To create a magazine written by women, for women, within an industry subject to the authority of men— during a time when the word “feminism” induced a shudder across the room, when the American landscape for women meant living within the lingering cult of domesticity— Steinem combated these obstacles and worked to build her community of women writing for each other. In so doing, Steinem has become an icon for global feminism and human rights campaigns through the legacy of her writing.
And what she wrote is still pretty damn revolutionary.
In our current wave of feminism, our vernacular and the definition itself is constantly evolving to becoming more intersectional and inclusive. It is fascinating to look back to Steinem's time, when the definition of the women's liberation movement was being forged, when the objectives of our cause were still being shaped after suffrage in 1920 and the post-war suburban life took root in the 1950s.
During Steinem's most active years, what was still being defined was the language of our cause. She writes about how the mood of the late '60s helped create democratic substitutes for inherently patriarchal language, like “reproductive freedom” instead of “population control” or “fertility control.” The sexual revolution itself shifted attitudes towards women's sexual practices, and with this the feminist spirit began to reclaim pejorative words for their cause, coining cunt art to celebrate female imagery.
Steinem's commitment to using feminist positive language so early on in the moment is evident in her writing. From her essay "Words and Change" (1979):
“Finding a language that will allow people to act together while cherishing each other’s individuality is probably the most feminist and therefore truly revolutionary function of writers.”

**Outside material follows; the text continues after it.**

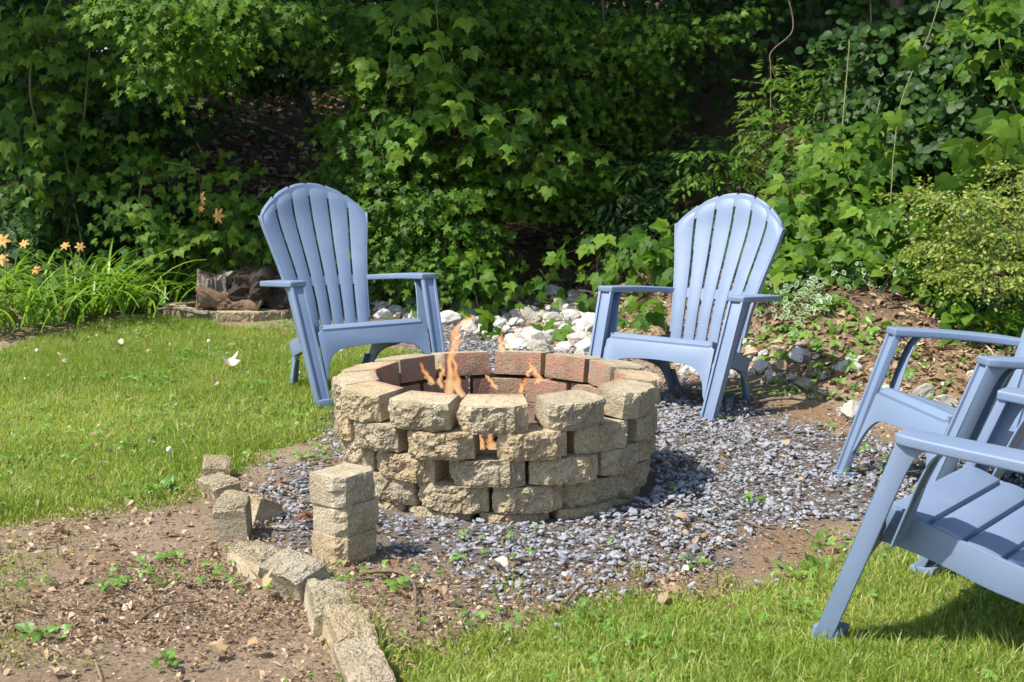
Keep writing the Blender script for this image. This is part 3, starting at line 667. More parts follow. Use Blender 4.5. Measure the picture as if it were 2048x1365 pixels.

What a utopia. Her visions for a better world through language really get me.
In Outrageous Acts, Steinem has provided a look into the world of 1970s feminism, when the movement was still so raw and new, and still mocked as a strictly white middle class movement of bored housewives. Steinem writes that the second-wave was chided as “white well-educated suburban homemakers who were standing by their kitchen sinks wondering justifiably if there weren’t ‘more to life than this.’” She notes the little public understanding of the movement at the time, defining feminism as the movement working towards the equality and full humanity of women and men, and even nodding towards the intersectionality of our cause.
While we are caught up in our own battles as fourth wave feminists, we must recognize that the trail has been blazed for us by women like Gloria Steinem, when our movement was still called the “liberation movement,” when “reproductive health” didn’t have a place in the global vernacular, when achievements like Ms. Magazine were the first of their kind. Her creation of Ms. makes me think of everything that came before Boshemia, what drove us to write what we write, to gather closer together. We too are coming into ourselves, something so new and bold, but entirely impossible without the strife of our rebellious grandmothers before us.
Together we are rallying towards paradise. And there is a lot of work to be done.
Steinem's latest book, My Life on the Road, was published last year. Gloria recently turned 82, and she's still a badass bitch.